The article says, "The customers claimed that this mismatch was not clearly communicated, resulting in them missing out on potential earnings. Capital One said it had a contractual right to change interest rates at its discretion and information about the new account was always available on its website. The company had filed a motion to dismiss the customers' lawsuit, a spokesperson told Reuters. CFPB declined to comment."

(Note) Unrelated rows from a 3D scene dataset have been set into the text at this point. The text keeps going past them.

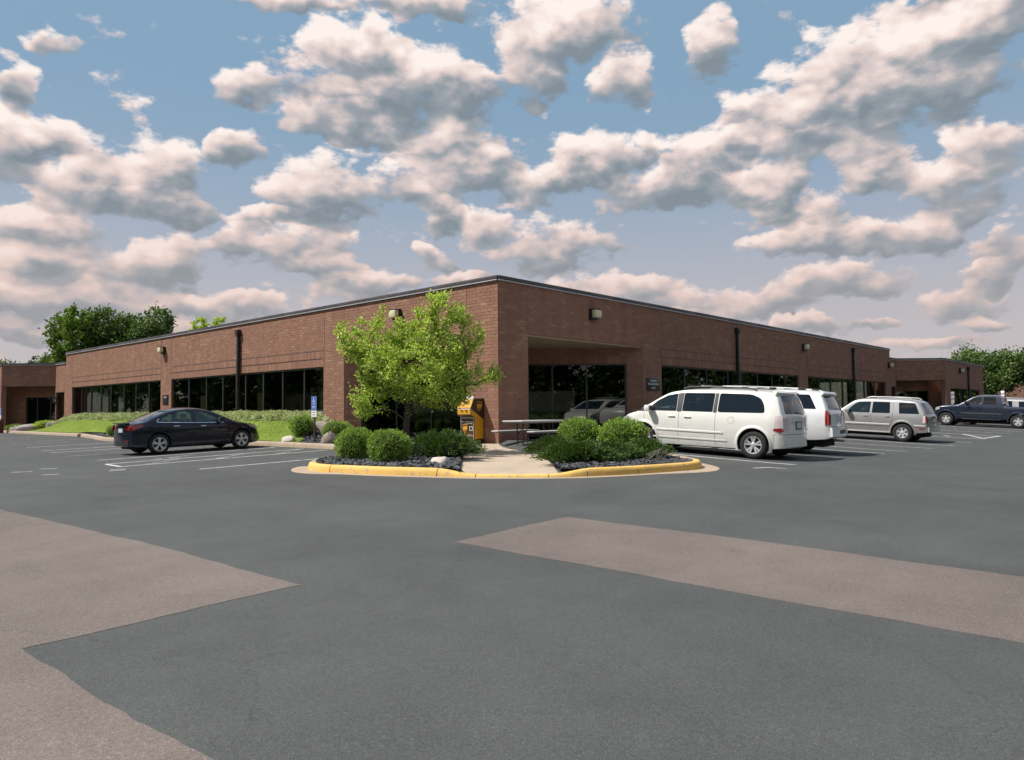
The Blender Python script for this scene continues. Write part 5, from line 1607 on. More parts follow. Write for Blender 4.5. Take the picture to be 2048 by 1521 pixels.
def place(root, rear, heading, axles, r=None):
    """stand the vehicle on its rear and front axle points on the lot"""
    dx, dy = math.cos(heading), math.sin(heading); wb = axles[1] - axles[0]
    z0 = G(rear[0], rear[1]); z1 = G(rear[0] + dx * wb, rear[1] + dy * wb)
    pitch = math.atan2(z1 - z0, wb)
    l = Vector((-dy, dx, 0))
    zl = (G(rear[0] + l.x * .75, rear[1] + l.y * .75) - G(rear[0] - l.x * .75, rear[1] - l.y * .75)) / 1.5
    f = Vector((dx, dy, math.tan(pitch))).normalized(); l = (l + Vector((0, 0, zl))).normalized(); l = (l - f * l.dot(f)).normalized(); u = f.cross(l)
    o = Vector((rear[0], rear[1], z0)) - f * axles[0] + Vector((0, 0, .004))
    root.matrix_world = Matrix(((f.x, l.x, u.x, o.x), (f.y, l.y, u.y, o.y), (f.z, l.z, u.z, o.z), (0, 0, 0, 1)))


def mirror_pts(poly): return [(-y, z) for y, z in reversed(poly)]


WT_VAN = [(0.15, .90), (.35, .955), (.55, .985), (.8, 1.0), (1.0, .99), (1.12, .965), (1.35, .895), (1.6, .81), (1.8, .75)]
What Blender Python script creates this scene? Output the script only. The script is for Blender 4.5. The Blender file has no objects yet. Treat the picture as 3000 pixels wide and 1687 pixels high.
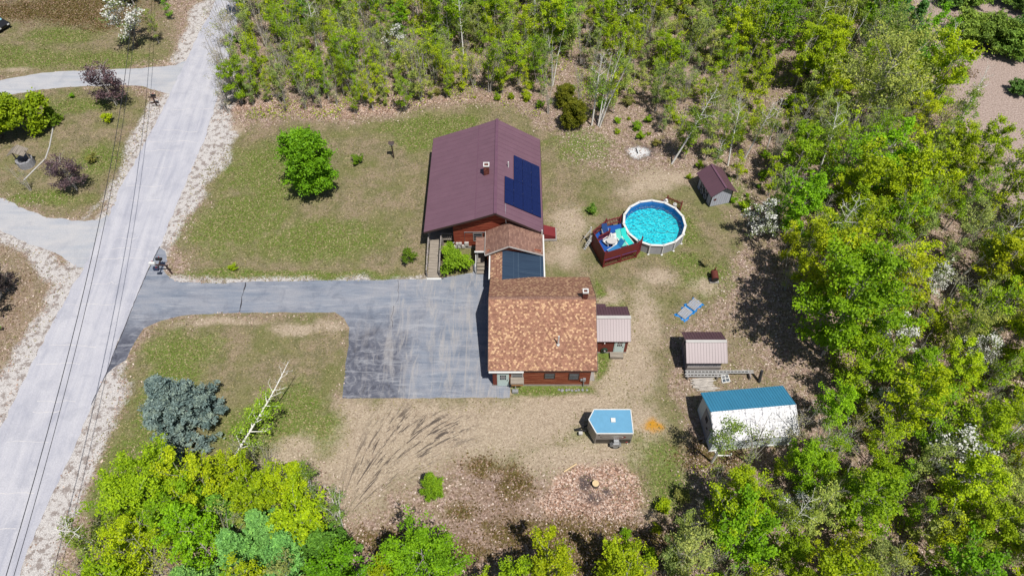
import bpy, math, random
import numpy as np
from mathutils import Vector, Matrix
# ---------------------------------------------------------------- camera, sky, sun
C = bpy.context.scene.collection
sc = bpy.context.scene
CH, CF, CP = 52.0, 2050.0, math.radians(52.55)
cam = bpy.data.objects.new('camera', bpy.data.cameras.new('camera')); C.objects.link(cam)
cam.location = (0, 0, CH); cam.rotation_euler = (math.pi/2-CP, 0, 0)
cam.data.sensor_width = 36; cam.data.lens = CF/3000*36; cam.data.clip_start = .5; cam.data.clip_end = 3000
sc.camera = cam
w = bpy.data.worlds.new("World"); sc.world = w; w.use_nodes = True
nt = w.node_tree; sky = nt.nodes.new('ShaderNodeTexSky'); sky.sky_type = 'NISHITA'; sky.sun_disc = False
SV = Vector((.25, -.40, 1)).normalized()
sky.sun_elevation = math.asin(SV.z); sky.sun_rotation = math.atan2(SV.x, SV.y)
nt.links.new(sky.outputs[0], nt.nodes['Background'].inputs[0]); nt.nodes['Background'].inputs[1].default_value = .065
sl = bpy.data.lights.new('sun', 'SUN'); sl.energy = 5.0; sl.angle = math.radians(.5); sl.color = (1, .955, .89)
so = bpy.data.objects.new('sun', sl); C.objects.link(so); so.rotation_euler = SV.to_track_quat('Z', 'Y').to_euler()
sc.view_settings.view_transform = 'Standard'; sc.view_settings.look = 'None'; sc.view_settings.gamma = 1
sc.view_settings.exposure = 0.2
# ---------------------------------------------------------------- helpers
def G(px, py, z=0):                       # photo pixel (3000 wide) -> world point at height z
    u = (px-1500)/CF; v = (843.5-py)/CF
    d = (u, math.cos(CP)+v*math.sin(CP), -math.sin(CP)+v*math.cos(CP))
    t = (z-CH)/d[2]
    return (d[0]*t, d[1]*t)
def D(x, y, z=0): return G(x*1.16460, y*1.16460, z)   # same from the 2576 wide view
def PX(p):                                # world -> photo pixel
    y, z = p[1], p[2]-CH
    fz = y*math.cos(CP)-z*math.sin(CP); uy = y*math.sin(CP)+z*math.cos(CP)
    return (1500+CF*p[0]/fz, 843.5-CF*uy/fz)
def lin(c):
    c /= 255.
    return c/12.92 if c <= .04045 else ((c+.055)/1.055)**2.4
ILL = 1.42
def S(r, g, b, k=1.0):                    # albedo of a sunlit surface that shows as this sRGB colour
    return tuple(min(.9, lin(c)/ILL*k) for c in (r, g, b))+(1,)
def tag(o, label=None, cat=None, group=None, kind=None):
    if label: o['label'] = label
    if cat: o['category'] = cat
    if group: o['group'] = group
    if kind: o['kind'] = kind
    return o
def thing(name, loc, label, cat, group=None, rz=0):
    o = bpy.data.objects.new(name, None); C.objects.link(o); o.empty_display_size = .2
    o.location = loc if len(loc) == 3 else (loc[0], loc[1], 0); o.rotation_euler = (0, 0, rz)
    return tag(o, label, cat, group)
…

It adds, "The probe comes as the company is awaiting regulatory approvals for its $35.3 billion acquisition of Discover Financial Services (DFS.N), which could reshape the payments industry. Last week, New York Attorney General Letitia James said she was investigating if the deal violates the state's antitrust law. In July, Capital One said it will commit $265 billion over five years to lending, philanthropy and investment if its takeover goes through."

The Capital One SEC filing states (on page 145) under, "Savings Account Litigation and Related Government Investigation," "On July 10, 2023, we were sued in a putative class action in the Eastern District of Virginia by savings account holders alleging breach of contract and a variety of other causes of action relating to our introduction of a new savings account product with a higher interest rate than existing savings account products. Since the original suit, we have also been sued in six similar putative class actions in federal courts in California, Illinois, Ohio, Virginia, New Jersey and New York.... Plaintiffs filed a consolidated complaint on July 1, 2024 and the court set a trial date in July 2025. We filed a motion to dismiss the consolidated complaint, which is fully briefed and pending with the court."

It tells us, "In August 2024, we received a Civil Investigative Demand from the Consumer Financial Protection Bureau ('CFPB') relating to the savings account products at issue in the litigation. In October 2024, the CFPB issued a Notice of Opportunity to Respond and Advise ('NORA') letter indicating that the CFPB is considering an enforcement action against us on similar grounds as the claims in the Savings Account Litigation. We are responding to the NORA letter and it is possible the CFPB will pursue an enforcement action, including possible litigation, at the end of the NORA process."

On "Deposit Insurance Assessments," it says, "On November 16, 2023, the Federal Deposit Insurance Corporation ("FDIC") finalized a rule to implement a special assessment to recover the loss to the Deposit Insurance Fund ("DIF") arising from the protection of uninsured depositors in connection with the systemic risk determination announced on March 12, 2023, following the closures of Silicon Valley Bank and Signature Bank. In December 2023, the FDIC provided notification that they would be collecting the special assessment at an annual rate of approximately 13.4 basis points ("bps") over eight quarterly collection periods, beginning with the first quarter of 2024 with the first payment due on June 28, 2024.... The special assessment base is equal to an insured depository institution's estimated uninsured deposits reported on its Consolidated Reports of Condition and Income as of December 31, 2022 ("2022 Call Report"), adjusted to exclude the first $5 billion of uninsured deposits." For more, see also Crane Data's Link of the Day, "WSJ Says High Yield Savings Deceptive (3/1/24).

Finally, a brief on CBS News explains, "Warren Buffett sitting on over $325 billion cash." It states, "Warren Buffett is now sitting on more than $325 billion cash after continuing to unload billions of dollars worth of Apple and Bank of America shares this year and continuing to collect a steady stream of profits from all of Berkshire Hathaway's assorted businesses without finding any major acquisitions.... CFRA Research analyst Cathy Seifert said shareholders will wonder why Buffett is continuing to accumulate so much cash. 'Are they more pessimistic about the future economic and market picture than perhaps others are?' she said."